Music Background for the “Thirteen” – Renaissance Music – 4 – Important Composers

Besides the different styles (polyphany, word painting) and forms (Motet, Mass), Renaissance and early Baroque music featured a number of composers that transcended the period . If you go to the Thirteen website, you will run across two names famous in the period – Thomas Tallis and his pupil William Byrd that are still played today.

Tallis lived in the heart of Renaisssance music – 1505-1585 and is known not only as a Renaissance composer but also one of England’s best. Tallis lived during the turbulent 16th century and saw four monarchs – the pendulum swung from Catholic to Protestant to Catholic, and back to Protestant again. He had to be adaptable. Tallis is popular because he stressed both melody and a reflective quality, almost moody. 

Tallis’ musical education as a youth is not known either, though he was probably a choirboy somewhere (it has been suggested he was probably one of the "children of the Chapel Royal," but there is nothing to confirm this), as that was how many composers in his day learned their music.

The first definite date marking the start of Tallis’ musical career is 1532, when he was appointed organist of Benedictine Priory in Dover. The year 1537 found him at his second job, organist at St Mary-le-Hill in Billingsgate, London, and then on to Waltham Abbey in London until its dissolution in 1540 under Henry VIII. The unemployed Tallis then set out to find work, which he did in 1541 at Canterbury Cathedral as a lay clerk.

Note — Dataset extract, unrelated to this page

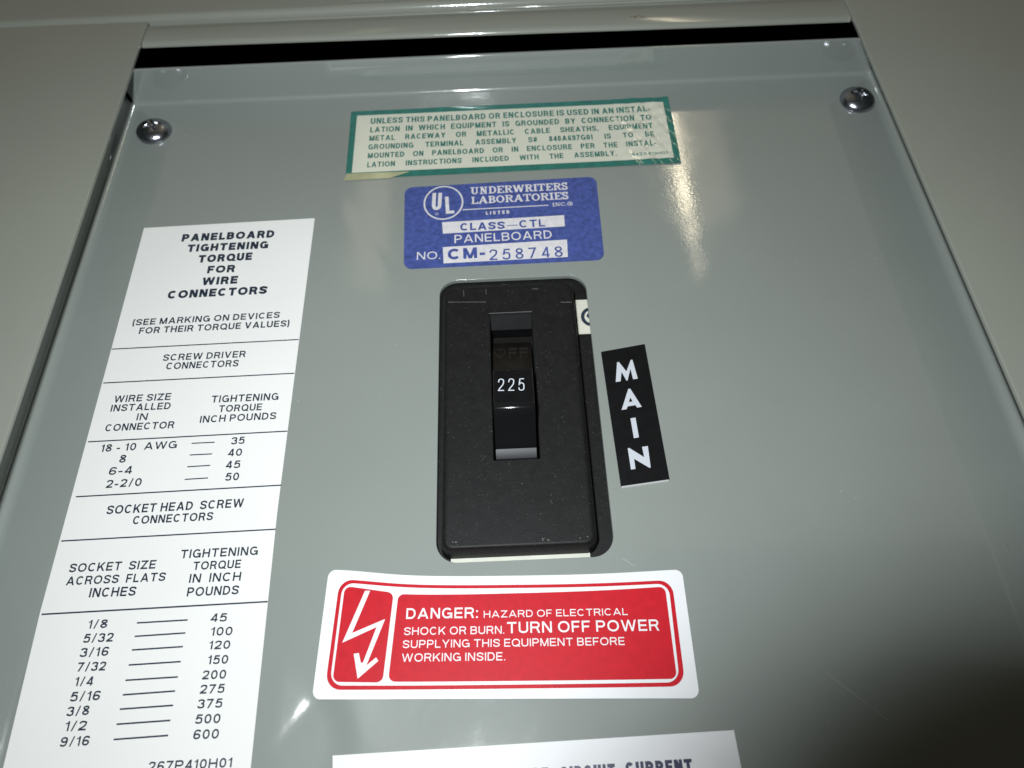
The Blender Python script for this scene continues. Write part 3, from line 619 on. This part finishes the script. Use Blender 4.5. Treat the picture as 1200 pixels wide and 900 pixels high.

Finally, he settled into the King’s service, appointed as a Gentleman of the Chapel Royal in 1543. He sang with the Chapel Royal, played the organ, helped in running the choir, and continued to compose. In 1575, with William Byrd, Tallis secured a monopoly on printing music and music paper in England. Tallis remained with the Chapel Royal until his death in 1585, while finding time to marry his wife Joan and taking on the young Byrd as a pupil (both probably around the same time, in 1552).

One in his major works sung by the Thirteen is "Gaude gloriosa Dei Mater"

The work stems from either late in Henry VIII’s time or early in Queen Mary.  The music is in praise of the Virgin Mary. It proceeds in sections marked by contrasts of texture, from solos to full six-voiced climaxes in which imitative motives are passed upwards through musical space.  It proceeds in two roughly equal sections, the first in a triple meter and the second in duple. To this conservative layout Tallis added a complicated series of proportions between the lengths of sub-sections: he embeds several Pythagorean proportions (3:2, 2:1, and even two instances of 9:8) within the very structure of his motet.

Often Tallis even manipulates the textures for word-painting effect, such as the wide spacing between two men’s voices and a high soprano at the mention of "angels," or the rich texture of divided upper voices for one verse. 

Later composers revived Tallis in the 20th century. Ralph Vaughn Williams composed  "Fantasia on a Theme of Thomas Tallis" in 1910  was inspired by Tallis tune  "Third Mode Melody".  (There is a extended playlist of Tallis on Youtube, here )

One of Tallis’ pupils was Willliam Byrd (1540-1763). (Don’t get Byrd confused with the Virginian William Byrd who lived in Westover in the early 1700’s!). There is no documentary evidence concerning Byrd’s early musical training. His two brothers were choristers at St. Paul’s Cathedral, and Byrd may have been a chorister there as well.

Byrd’s first known professional employment was his appointment in 1563 as organist and master of the choristers at Lincoln Cathedral and  remained in post until 1572. His period at Lincoln was not entirely trouble-free, for on 19 November 1569 the Dean and Chapter cited him for ‘certain matters alleged against him’ as the result of which his salary was suspended. Since Puritanism was influential at Lincoln, it is possible that the allegations were connected with over-elaborate choral polyphony or organ playing. From the early 1570s onwards Byrd became increasingly involved with Catholicism, which became a major factor in his personal and creative life.

The Thirteen has performed Byrd "Mass for Four Voices" and is example of his religious switch.  Remember the mass was part of the Catholic service and when this was published in 1590 during Elizabeth’s time it was dangerous to carry around Catholic music in the time of a Protestant monarch. Byrd chose not to publish the Masses as a set but individually in single bifolia which were easy to conceal.  

The Thirteen performs the Agnus Dei section. It uses a network of short sections scored for various combinations of voices, with full sections appearing at climactic points in the text. All three movements begin with a two-part semichoir section, a standard feature of early Tudor Mass cycles. The three clauses of the Agnus Dei are set respectively in two, three and four parts.